Three months later, I learned my wife was pregnant. With my father’s help my wife flew to Kentucky to join me. Our son was born in a suburb of Fort Knox. When he was six months old, I was discharged I came home to live with my parents for a six month period.

Three years passes. Good years, bad years, buffeted by the travails and vicissitudes of life, enduring debilitating depression, years of great success, miserable failure. The angel I married buoyed my spirit, steadily steering the vessel of life through many storms and dead calms. Accepting my weakness never denigrating my love!

Now the final chapters are being written. She resides in an exceptional nursing home, her body crippled with psoriatic arthritis, incontinent, her mind slipping into hell of dementia but her will to live burns fiercely like a bonfire.
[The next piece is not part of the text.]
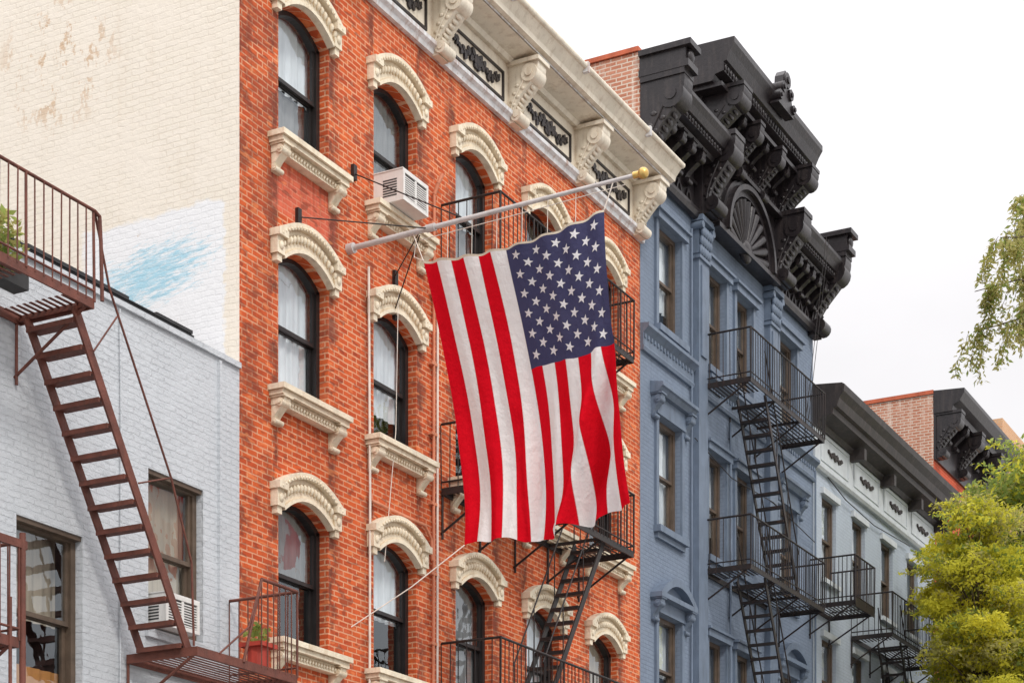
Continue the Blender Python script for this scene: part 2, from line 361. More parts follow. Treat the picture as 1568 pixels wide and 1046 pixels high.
# =================================================================== BRICK BUILDING
X0,X1=19.06,30.88
brickb=empty('orange_brick_building')
w=MB(); fr=MB(); gl=MB(); tr=MB()
XC=[20.44+2.24*i for i in range(5)]
SILL=[12.99-3.16*r for r in range(4)]
OW=.56
cols=[]
for xc in XC:
    cols.append((xc-OW,xc+OW,[(s,s+1.62,.22) for s in SILL]+[(.3,2.5,0)]))
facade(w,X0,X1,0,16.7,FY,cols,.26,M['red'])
shell(w,X0,X1,30,16.7,M['beige'],M['oldbrick'],M['roof'])
w.obj('walls',brickb)
cur={(0,0):'mixd',(0,1):'full',(0,2):'upperd',(1,0):'fulld',(1,1):'shade',(1,2):'upper',(2,0):'mixd',(2,1):'upper',(2,2):'fulld',
     (3,0):'none',(3,1):'shade',(3,2):'full',(4,0):'shade',(4,1):'upper',(4,2):'warm'}
st=M['stone']
for i,xc in enumerate(XC):
    for r,s in enumerate(SILL):
        window(fr,gl,xc-OW,xc+OW,s,s+1.62,.22,FY+.13,M['frame'],cur.get((i,r),'upper'))
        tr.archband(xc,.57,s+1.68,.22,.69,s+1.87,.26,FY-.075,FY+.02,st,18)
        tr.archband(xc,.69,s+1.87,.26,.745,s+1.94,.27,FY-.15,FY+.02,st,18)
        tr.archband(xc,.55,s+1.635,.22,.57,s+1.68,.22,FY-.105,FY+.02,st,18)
        for sg in (-1,1):
            a,b=sorted((xc+sg*.57,xc+sg*.73))
            tr.box(a,b,FY-.11,FY+.02,s+1.66,s+1.87,st)
            tr.box(a-.02,b+.02,FY-.16,FY+.02,s+1.87,s+1.96,st)
            tr.box(a+.03,b-.03,FY-.085,FY+.02,s+1.57,s+1.66,st)
            tr.ball(((a+b)/2,FY-.11,s+1.77),(.05,.03,.06),st,8,5)
        for k in range(16):
            t=-.92+1.84*k/15
            tr.ball((xc+.63*t,FY-.085,s+1.78+.24*(1-t*t)),(.026,.05,.058),st,6,5)
        for k in range(22):
            t=-.96+1.92*k/21
            tr.ball((xc+.70*t,FY-.152,s+1.885+.265*(1-t*t)),(.02,.02,.022),st,5,4)
        tr.box(xc-.79,xc+.79,FY-.25,FY+.13,s-.07,s-.002,st)
        tr.box(xc-.76,xc+.76,FY-.21,FY+.02,s-.13,s-.072,st)
        tr.box(xc-.72,xc+.72,FY-.13,FY+.02,s-.24,s-.132,st)
        for k in range(17):
            tr.ball((xc-.52+.065*k,FY-.135,s-.19),(.022,.028,.032),st,6,4)
        for sg in (-1,1):
            console(tr,xc+sg*.64-.07,xc+sg*.64+.07,FY,.19,s-.48,s-.135,st,True,False)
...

Her wit still sharp in its dryness; there now is what was and will never be again. Yet, when I enter her room, my breath, upon seeing her, is still taken away. The hair thinned, the body twisted but the face is the same which in ancient times surely would have launched a thousand ships, not a wrinkle not a blemish. I want to ask her as her favorite song refrain goes:

“Lay your head on my shoulder, your warm and tender body next to mine, for the good times”

They were the best of times. As I hold her crippled hand to my cheek, gently kissing her forehead it is enough, it is enough for she is still with me, she is still with me.

I cannot build her a Taj Mahal. I can only leave this simple document for her. Now, the end has come. God has called back his most beautiful angel.